Oleh karena Pillkada tersebut dimaksudkan untuk melahirkan tokoh-tokoh daerah yang akan mengabdikan dirinya bagi kemajuan masyarakat setempat, maka seyogianya Pilkada harus dijadikan momentum untuk melakukan seleksi alamiah melalui suara dukungan masyarakat. Akan tetapi tujuan dimaksud ternyata mendapat hambatan karena adanya intrik-intrik politik dalam skala nasional.

Para politisi tingkat nasional yang menduduki jabatan di DPP Parpol sering tidak mempertimbangkan kepentingan daerah dan masyarakat lokal. Mereka memiliki pertimbangan sendiri untuk mengukur kelayakan bakal calon yang akan diusung sebelum mengeluarkan surat rekomendasi persetujuannya sebagai salah satu syarat pendaftaran ke KPU.

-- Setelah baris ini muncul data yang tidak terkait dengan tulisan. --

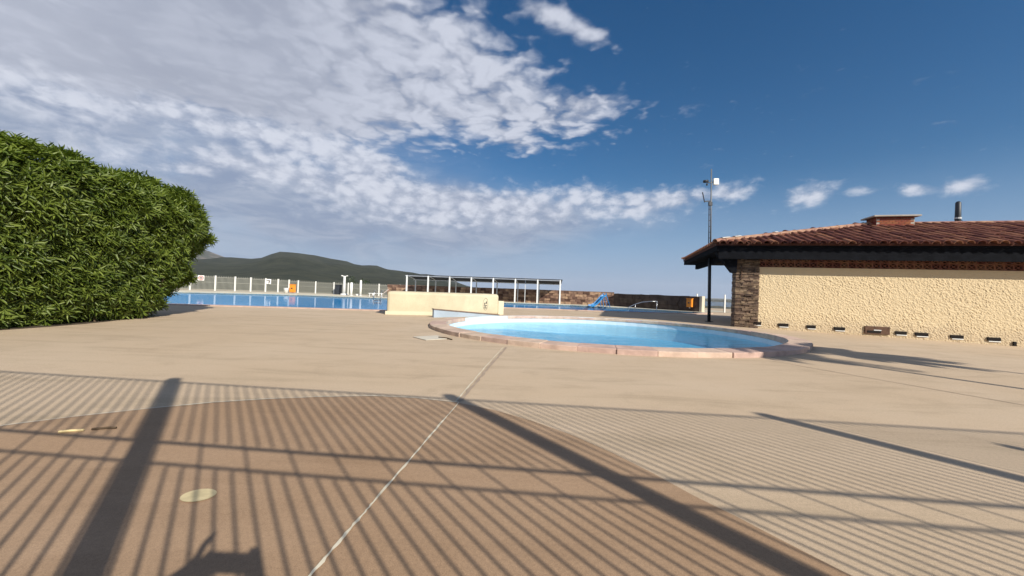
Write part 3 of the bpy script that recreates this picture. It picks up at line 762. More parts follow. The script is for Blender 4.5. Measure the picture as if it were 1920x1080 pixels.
# ------------------------------------------------------------------ walls, slide, rails by the far pool
def rubble_wall(name, label, A, B, h, th, m_stone, m_core, px_stone, rows, jit=.03, cap=None):
    A, B = Vector((*A, 0)), Vector((*B, 0)); L = (B - A).length; rz = math.atan2(B.y - A.y, B.x - A.x)
    W_ = thing(name, label, 'wall', A, rz)
    MB().box((L / 2, 0, h / 2 - .02), (L - .02, th, h - .02)).build('wall_core', m_core, W_)
    rh = h / rows
    for r_ in range(rows):
        x = -random.uniform(0, .0)
        while x < L - .05:
            w_ = min(random.uniform(.7, 1.35) * px_stone, L - x)
            if L - x - w_ < .15: w_ = L - x
            g_ = .012; a = [x + g_, x + w_ - g_]; z0_, z1_ = r_ * rh + g_, (r_ + 1) * rh - g_ * .5
            y_ = -th / 2 - random.uniform(.01, .01 + jit)
            j = lambda: random.uniform(-.035, .035)
            V = [(a[0] + j(), y_, z0_ + j()), (a[1] + j(), y_, z0_ + j()), (a[1] + j(), y_, z1_ + j()), (a[0] + j(), y_, z1_ + j())]
            V += [(p[0], -th / 2 + .03, p[2]) for p in [(a[0], 0, z0_), (a[1], 0, z0_), (a[1], 0, z1_), (a[0], 0, z1_)]]
            MB().add(V, [(0, 1, 2, 3), (0, 4, 5, 1), (1, 5, 6, 2), (2, 6, 7, 3), (3, 7, 4, 0)]).build('stone', m_stone, W_, fix=False)
            x += w_
    if cap: MB().box((L / 2, 0, h + .02), (L, th + .08, .06)).build('capping', cap, W_, bevel=.01)
    return W_
rubble_wall('rubble_wall', 'reddish rubble stone wall running behind the white pergola', (-11.5, 34.75), (8.75, 32.0), 1.12, .3, M_stone, M_stonegap, .42, 5, .06, M_stonegap)
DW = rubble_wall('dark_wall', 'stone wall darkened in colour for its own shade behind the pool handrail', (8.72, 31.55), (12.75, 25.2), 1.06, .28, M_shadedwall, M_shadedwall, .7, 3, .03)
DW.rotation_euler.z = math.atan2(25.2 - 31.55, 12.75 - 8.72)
MB().box((7.52 + .10, .02, .54), (.18, .34, 1.08)).build('lit_wall_end', M_cream, DW, bevel=.01)  # pale block paints the sunlit end face of the wall
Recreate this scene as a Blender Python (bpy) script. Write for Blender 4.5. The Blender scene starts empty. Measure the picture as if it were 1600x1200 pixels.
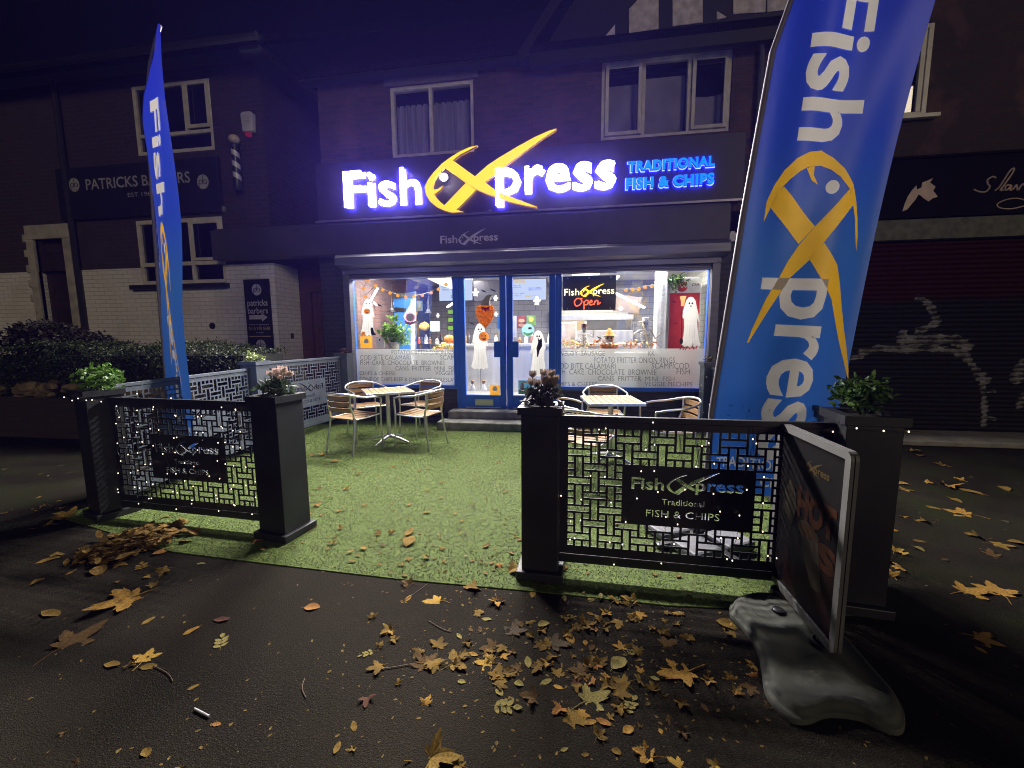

Akan tetapi yang sangat memprihatinkan adalah, pertimbangan DPP Parpol tersebut tidak didasarkan kepada ukuran kelayakan yang objektif, tetapi lebih kepada pertimbangan jangka pendek berupa pemberian konpensasi yang dapat diberikan oleh mereka yang ingin mendapatkan rekomendasi persetujuan baik berupa pendanaan maupun bentuk lain.

Hambatan lain yang mulai menggejala dalam kegiatan Pilkada adalah munculnya konspirasi antara politisi yang disimbolisasi oleh DPP Parpol dengan pelaku ekonomi yang memiliki jaringan kepentingan di daerah.  

Untuk mengamankan kegiatan jaringan ekonomi tersebut, maka bakal calon kepala daerah yang akan diusung harus berada dalam kendali politik mereka terutama berkaitan dengan proses pengambilan kebijakan di tingkat pemerintahan lokal.

Pengendalian dimaksud dilakukan dengan jalan memfasilitasi calon yang akan ikut kontestasi dengan cara melalukan komunikasi dengan petinggi Parpol agar dapat mengeluarkan surat rekomendasi untuk memberikan dukungannya. Upaya memfasilitasi tersebut terkadang tidak sekedar untuk mencukupi syarat ambang batas pencalonan, tetapi dapat juga memborong kursi yang tersedia sehingga tidak memungkinkan tampilnya calon alternatif yang dianggap membahayakan.

Kondisi seperti itu tentu tidak sehat dalam pembangunan demokrasi karena tidak memberi peluang adanya persaingan politik yang fair dalam meraih dukungan masyarakat.

Salah satu substansi demokrasi adalah terciptanya kesetaraan semua warga negara. Akan tetapi masih adakah yang peduli dengan pembangunan demokrasi di tengah gelora syahwat kekuasaan.